O assassinato provocou protestos mundiais e fortes pressões internacionais por reformas em El Salvador. Em 1992, uma investigação da ONU concluiu que o autor intelectual do assassinato foi Roberto D’Aubuisson, ex-oficial do exército e político governista.
Na véspera de sua morte, Romero havia feito mais um pronunciamento contundente contra a repressão no país:
“Em nome de Deus e desse povo sofredor, cujos lamentos sobem ao céu todos os dias, eu lhes peço, eu lhes suplico, eu lhes ordeno: cessem a repressão”.
O depoimento do Papa Francisco
Ao receber em audiência no Vaticano uma delegação de 400 salvadorenhos no dia 30 de outubro de 2015, o Papa Francisco declarou:
“O martírio de Dom Romero não foi pontual no momento da sua morte: foi um martírio-testemunho, sofrimento anterior, perseguição anterior, até a morte. Ele foi difamado, caluniado, sujado, já que o seu martírio foi continuado inclusive por irmãos dele no sacerdócio, no episcopado”.
O Papa fez esses comentários no final do discurso oficial, improvisando e arrancando sonoros aplausos. E arrematou:
“Não digo isso por ter ouvido falar. Eu escutei essas coisas. Eu era sacerdote jovem e fui testemunha disso. Agora acredito que quase mais ninguém se atreva, mas, depois de ter dado a vida, ele continuou a dá-la, deixando-se açoitar por todas essas incompreensões e calúnias. Isso me dá forças, só Deus sabe. Só Deus sabe as histórias das pessoas e, quantas vezes, pessoas que já deram a vida ou que morreram continuam sendo apedrejadas com a pedra mais dura que existe no mundo: a língua!”.
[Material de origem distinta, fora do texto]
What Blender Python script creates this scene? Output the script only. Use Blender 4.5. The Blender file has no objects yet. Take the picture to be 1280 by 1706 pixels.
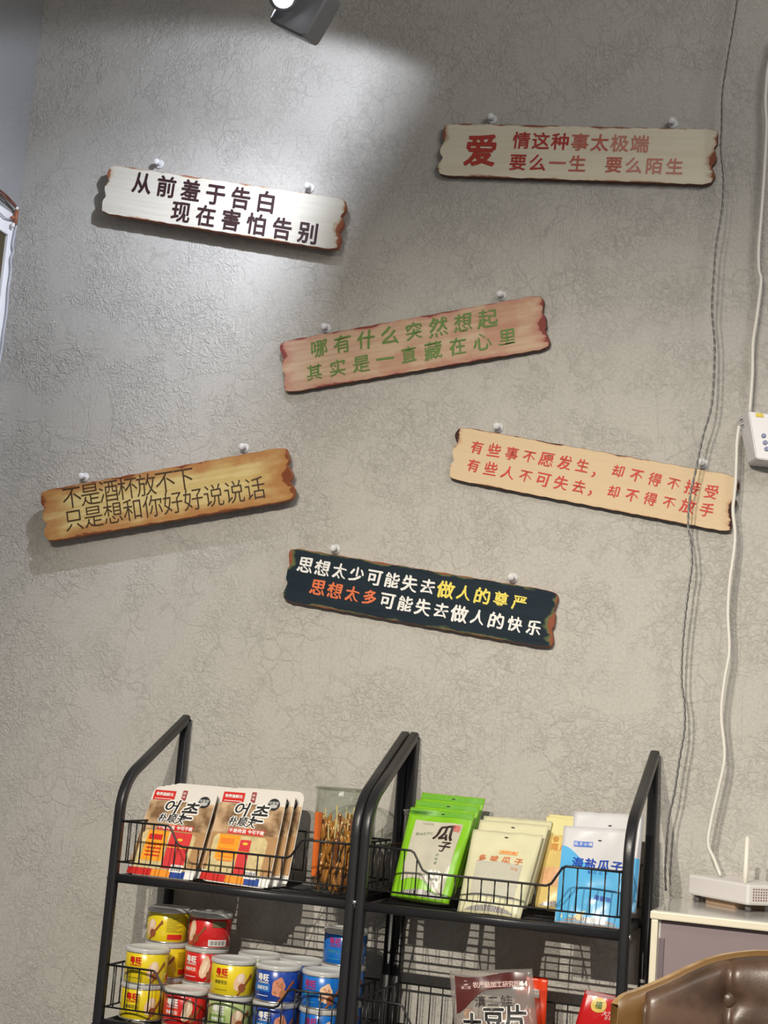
import bpy, bmesh, math, random
from mathutils import Vector, noise
from mathutils.geometry import tessellate_polygon
random.seed(7)
PI = math.pi
scn = bpy.context.scene
col = scn.collection

# ------------------------------------------------------------------ camera
W, H, FPX = 1280.0, 1706.0, 2535.2
CAM = Vector((1.2566, -2.6564, 1.1969))
CR = Vector((0.9486, 0.3065, 0.0792)).normalized()
CF = Vector((-0.3153, 0.9365, 0.1533)).normalized()
CD = CF.cross(CR).normalized()          # image "down"
CR = CD.cross(CF).normalized()
cd = bpy.data.cameras.new('camera'); cam = bpy.data.objects.new('camera', cd); col.objects.link(cam)
cd.sensor_fit = 'HORIZONTAL'; cd.sensor_width = 36; cd.lens = 36 * FPX / W; cd.clip_start = 0.05
m3 = [[CR[i], -CD[i], -CF[i]] for i in range(3)]
from mathutils import Matrix
cam.matrix_world = Matrix(((*m3[0], CAM[0]), (*m3[1], CAM[1]), (*m3[2], CAM[2]), (0, 0, 0, 1)))
scn.camera = cam
vs = scn.view_settings
scn.display_settings.display_device = 'sRGB'
vs.view_transform = 'Standard'; vs.look = 'None'; vs.gamma = 1; vs.use_curve_mapping = False
vs.exposure = 0.0

def ray(px, py):
    return CF + CR * ((px - W / 2) / FPX) + CD * ((py - H / 2) / FPX)
def at(px, py, Y):
    d = ray(px, py); return CAM + d * ((Y - CAM[1]) / d[1])
def atx(px, py, X):
    d = ray(px, py); return CAM + d * ((X - CAM[0]) / d[0])
def atz(px, py, Z):
    d = ray(px, py); return CAM + d * ((Z - CAM[2]) / d[2])

# ------------------------------------------------------------------ world and lights
wd = bpy.data.worlds.new('world'); scn.world = wd; wd.use_nodes = True
wd.node_tree.nodes['Background'].inputs[0].default_value = (0.93, 0.95, 1.0, 1)
wd.node_tree.nodes['Background'].inputs[1].default_value = 0.29

def spot(name, loc, target, power, angle, blend, color, radius=0.02):
    l = bpy.data.lights.new(name, 'SPOT'); l.energy = power; l.spot_size = math.radians(angle); l.spot_blend = blend
    l.color = color; l.shadow_soft_size = radius
    o = bpy.data.objects.new(name, l); col.objects.link(o); o.location = loc
    o.rotation_euler = (Vector(target) - Vector(loc)).to_track_quat('-Z', 'Y').to_euler()
    return o
WARM = (1.0, 0.925, 0.80)
spot('track_spot', (0.78, -3.20, 2.62), (0.84, 0, 0.67), 262, 54, 1.0, WARM, 0.012)
spot('track_spot', (0.28, -3.20, 2.62), (0.62, 0, 0.67), 228, 54, 1.0, WARM, 0.012)
LAMP = at(468, -8, -0.43)
COOL = (0.80, 0.86, 1.0)
spot('wall_spot', LAMP, (-0.28, 0, 1.66), 24, 104, 1.0, COOL, 0.012)
spot('wall_spot', LAMP, (0.015, 0, 1.855), 11.0, 146, 0.16, COOL, 0.012)
al = bpy.data.lights.new('added_wall_fill', 'AREA'); al.energy = 15; al.size = 0.8; al.shape = 'RECTANGLE'; al.size_y = 0.6; al.color = (1, 0.97, 0.93)  # added soft fill, no real fitting: lifts the wall's upper right
ao = bpy.data.objects.new('added_wall_fill', al); col.objects.link(ao); ao.location = (1.9, -1.6, 2.85)
ao.rotation_euler = (Vector((1.1, 0, 2.3)) - Vector(ao.location)).to_track_quat('-Z', 'Y').to_euler()

# ------------------------------------------------------------------ helpers
def tag(o, label=None, cat=None, group=None, kind=None):
    if label: o['label'] = label
    if cat: o['category'] = cat
    if group: o['group'] = group
    if kind: o['kind'] = kind
    return o
def thing(name, loc, label, cat, group=None):
    o = bpy.data.objects.new(name, None); o.empty_display_size = 0.05
    col.objects.link(o); o.location = loc
    return tag(o, label, cat, group)
def rootloc(p):
    while p is not None and p.parent is not None: p = p.parent
    return Vector(p.location) if p is not None else Vector((0, 0, 0))

class MB:
    def __init__(s): s.v = []; s.f = []; s.m = []; s.sm = []
    def add(s, vs_, fs, mi=0, smooth=True):
        b = len(s.v); s.v += [Vector(x) for x in vs_]
        for f in fs: s.f.append([b + i for i in f]); s.m.append(mi); s.sm.append(smooth)
        return s
    def build(s, name, mats, parent=None, world=True):
        me = bpy.data.meshes.new(name)
        off = rootloc(parent) if (parent is not None and world) else Vector((0, 0, 0))
        me.from_pydata([v - off for v in s.v], [], s.f)
        if not isinstance(mats, (list, tuple)): mats = [mats]
        for m in mats: me.materials.append(m)
        me.polygons.foreach_set('material_index', s.m); me.polygons.foreach_set('use_smooth', s.sm)
        me.update()
        o = bpy.data.objects.new(name, me); col.objects.link(o)
        if parent is not None: o.parent = parent
        return o
    # shapes ------------------------------------------------
    def box(s, lo, hi, bev=0.0, mi=0, xf=None):
        lo = Vector(lo); hi = Vector(hi); c = (lo + hi) / 2; h = (hi - lo) / 2
        b = min(bev, min(h) * 0.95)
        if b <= 0:
            vs_ = [c + Vector((x * h.x, y * h.y, z * h.z)) for x in (-1, 1) for y in (-1, 1) for z in (-1, 1)]
            fs = [(0, 1, 3, 2), (4, 6, 7, 5), (0, 4, 5, 1), (2, 3, 7, 6), (0, 2, 6, 4), (1, 5, 7, 3)]
            if xf: vs_ = [xf(v) for v in vs_]
            return s.add(vs_, fs, mi, False)
        bm = bmesh.new(); bmesh.ops.create_cube(bm, size=1)
        for v in bm.verts: v.co = Vector((v.co.x * 2 * h.x, v.co.y * 2 * h.y, v.co.z * 2 * h.z)) + c
        bmesh.ops.bevel(bm, geom=bm.edges[:], offset=b, segments=2, affect='EDGES', profile=0.5)
        bm.verts.index_update()
        vs_ = [v.co.copy() for v in bm.verts]
        if xf: vs_ = [xf(v) for v in vs_]
        s.add(vs_, [[v.index for v in f.verts] for f in bm.faces], mi, False); bm.free()
        return s
    def tube(s, pts, r, n=8, mi=0, prof=None, up=None, closed=False):
        pts = [Vector(p) for p in pts]; N = len(pts)
        rs = r if isinstance(r, (list, tuple)) else [r] * N
        ref = Vector(up) if up else None
        vs_ = []; prev = None
        for i, p in enumerate(pts):
            a = pts[i - 1] if i > 0 else (pts[-1] if closed else p); c = pts[(i + 1) % N] if (i < N - 1 or closed) else p
            d1 = (p - a).normalized() if (p - a).length > 1e-9 else None
            d2 = (c - p).normalized() if (c - p).length > 1e-9 else None
            t = ((d1 or d2) + (d2 or d1)).normalized()
            k = 1.0
            if d1 and d2: k = 1 / max(0.45, math.sqrt(max(0.0, (1 + d1.dot(d2)) / 2)))
            if ref is not None: x = ref - t * ref.dot(t)
            elif prev is None: x = t.orthogonal()
            else: x = prev - t * prev.dot(t)
            x.normalize(); prev = x; y = t.cross(x)
            ky = k if ref is not None else 1.0
            if prof: ring = [x * (q[0]) + y * (q[1] * ky) for q in prof]
            else: ring = [(x * math.cos(2 * PI * j / n) + y * math.sin(2 * PI * j / n)) * rs[i] for j in range(n)]
            vs_ += [p + q for q in ring]
        n = len(prof) if prof else n
        fs = []
        for i in range(N if closed else N - 1):
            for j in range(n):
                i2 = (i + 1) % N
                fs.append((i * n + j, i * n + (j + 1) % n, i2 * n + (j + 1) % n, i2 * n + j))
        if not closed:
            fs.append(tuple(range(n))[::-1]); fs.append(tuple((N - 1) * n + j for j in range(n)))
        return s.add(vs_, fs, mi, True)
    def lathe(s, c, prof, n=32, mi=0, axis=None, cap=True):
        c = Vector(c); vs_ = []; fs = []
        if axis is None: ex, ey, ez = Vector((1, 0, 0)), Vector((0, 1, 0)), Vector((0, 0, 1))
        else:
            ez = Vector(axis).normalized(); ex = ez.orthogonal().normalized(); ey = ez.cross(ex)
        for r, z in prof:
            for j in range(n):
                a = 2 * PI * j / n
                vs_.append(c + ex * (r * math.cos(a)) + ey * (r * math.sin(a)) + ez * z)
        for i in range(len(prof) - 1):
            for j in range(n):
                fs.append((i * n + j, i * n + (j + 1) % n, (i + 1) * n + (j + 1) % n, (i + 1) * n + j))
        if cap:
            fs.append(tuple(range(n))[::-1]); fs.append(tuple((len(prof) - 1) * n + j for j in range(n)))
        return s.add(vs_, fs, mi, True)

def smooth_path(pts, k=6):
    pts = [Vector(p) for p in pts]; out = []
    for i in range(len(pts) - 1):
        p0 = pts[max(i - 1, 0)]; p1 = pts[i]; p2 = pts[i + 1]; p3 = pts[min(i + 2, len(pts) - 1)]
        for j in range(k):
            t = j / k
            out.append(0.5 * ((2 * p1) + (p2 - p0) * t + (2 * p0 - 5 * p1 + 4 * p2 - p3) * t * t + (3 * p1 - p0 - 3 * p2 + p3) * t ** 3))
    out.append(pts[-1]); return out
def rrect(w, h, r, n=3):
    """rounded rectangle profile, centred"""
    out = []
    for cx, cy, a0 in ((w / 2 - r, h / 2 - r, 0), (-w / 2 + r, h / 2 - r, 90), (-w / 2 + r, -h / 2 + r, 180), (w / 2 - r, -h / 2 + r, 270)):
        for i in range(n + 1):
            a = math.radians(a0 + 90 * i / n); out.append((cx + r * math.cos(a), cy + r * math.sin(a)))
    return out
def copy_tree(o, parent=None):
    c = o.copy(); col.objects.link(c); c.parent = parent
    for ch in list(o.children): copy_tree(ch, c)
    return c

# ------------------------------------------------------------------ materials
MATS = {}
def mat(name, color, rough=0.5, metal=0.0, spec=0.5, coat=0.0, trans=0.0, ior=1.45, emis=None, estr=0.0, var=0.0, vscale=40, bump=0.0, bscale=200):
    if name in MATS: return MATS[name]
    m = bpy.data.materials.new(name); m.use_nodes = True; nt = m.node_tree; b = nt.nodes['Principled BSDF']
    b.inputs['Base Color'].default_value = (*color, 1); b.inputs['Roughness'].default_value = rough
    b.inputs['Metallic'].default_value = metal; b.inputs['Specular IOR Level'].default_value = spec
    b.inputs['Coat Weight'].default_value = coat; b.inputs['Coat Roughness'].default_value = 0.1
    b.inputs['Transmission Weight'].default_value = trans; b.inputs['IOR'].default_value = ior
    if emis: b.inputs['Emission Color'].default_value = (*emis, 1); b.inputs['Emission Strength'].default_value = estr
    tc = nt.nodes.new('ShaderNodeTexCoord')
    if var > 0:
        n = nt.nodes.new('ShaderNodeTexNoise'); n.inputs['Scale'].default_value = vscale; n.inputs['Detail'].default_value = 4
        nt.links.new(tc.outputs['Object'], n.inputs['Vector'])
        r = nt.nodes.new('ShaderNodeMapRange'); r.inputs['To Min'].default_value = 1 - var; r.inputs['To Max'].default_value = 1 + var
        nt.links.new(n.outputs['Fac'], r.inputs['Value'])
        x = nt.nodes.new('ShaderNodeVectorMath'); x.operation = 'SCALE'; x.inputs[0].default_value = color
        nt.links.new(r.outputs[0], x.inputs['Scale']); nt.links.new(x.outputs[0], b.inputs['Base Color'])
    if bump > 0:
        n = nt.nodes.new('ShaderNodeTexNoise'); n.inputs['Scale'].default_value = bscale; n.inputs['Detail'].default_value = 3
        nt.links.new(tc.outputs['Object'], n.inputs['Vector'])
        bp = nt.nodes.new('ShaderNodeBump'); bp.inputs['Strength'].default_value = bump; bp.inputs['Distance'].default_value = 0.002
        nt.links.new(n.outputs['Fac'], bp.inputs['Height']); nt.links.new(bp.outputs[0], b.inputs['Normal'])
    MATS[name] = m
    return m
def clear_mat(name, tint=(0.95, 0.97, 0.95), gloss=0.9, rough=0.03, haze=0.0, hazecol=(0.8, 0.8, 0.8)):
    """thin clear plastic / glass wall: see-through with fresnel reflection"""
    if name in MATS: return MATS[name]
    m = bpy.data.materials.new(name); m.use_nodes = True; nt = m.node_tree; N = nt.nodes; L = nt.links
    N.remove(N['Principled BSDF']); out = N['Material Output']
    t = N.new('ShaderNodeBsdfTransparent'); t.inputs[0].default_value = (*tint, 1)
    g = N.new('ShaderNodeBsdfGlossy'); g.inputs['Roughness'].default_value = rough
    lw = N.new('ShaderNodeLayerWeight'); lw.inputs['Blend'].default_value = 0.5
    pw = N.new('ShaderNodeMath'); pw.operation = 'POWER'; pw.inputs[1].default_value = 4.0; L.new(lw.outputs['Facing'], pw.inputs[0])
    fr = N.new('ShaderNodeMath'); fr.operation = 'MULTIPLY_ADD'; fr.inputs[1].default_value = 0.75; fr.inputs[2].default_value = 0.045; L.new(pw.outputs[0], fr.inputs[0])
    mul = N.new('ShaderNodeMath'); mul.operation = 'MULTIPLY'; mul.inputs[1].default_value = gloss; L.new(fr.outputs[0], mul.inputs[0])
    mx = N.new('ShaderNodeMixShader'); L.new(mul.outputs[0], mx.inputs[0]); L.new(t.outputs[0], mx.inputs[1]); L.new(g.outputs[0], mx.inputs[2])
    last = mx
    if haze > 0:
        d = N.new('ShaderNodeBsdfDiffuse'); d.inputs[0].default_value = (*hazecol, 1)
        m2 = N.new('ShaderNodeMixShader'); m2.inputs[0].default_value = haze
        L.new(mx.outputs[0], m2.inputs[1]); L.new(d.outputs[0], m2.inputs[2]); last = m2
    L.new(last.outputs[0], out.inputs[0]); MATS[name] = m
    return m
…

No início do mesmo discurso, o Papa tinha definido assim o beato Romero:
“Um pastor bom, cheio de amor de Deus e próximo dos seus irmãos, que, vivendo o dinamismo das bem-aventuranças, chegou até a entrega da sua vida de maneira violenta, enquanto celebrava a Eucaristia, Sacrifício do amor supremo, selando com o próprio sangue o Evangelho que anunciava”.
Canonização
Em março de 2018, o Papa Francisco autorizou a Congregação das Causas dos Santos a promulgar os decretos que reconhecem os milagres atribuídos à intercessão dos hoje beatos Papa Paulo VI e Dom Oscar Romero, para que sejam canonizados.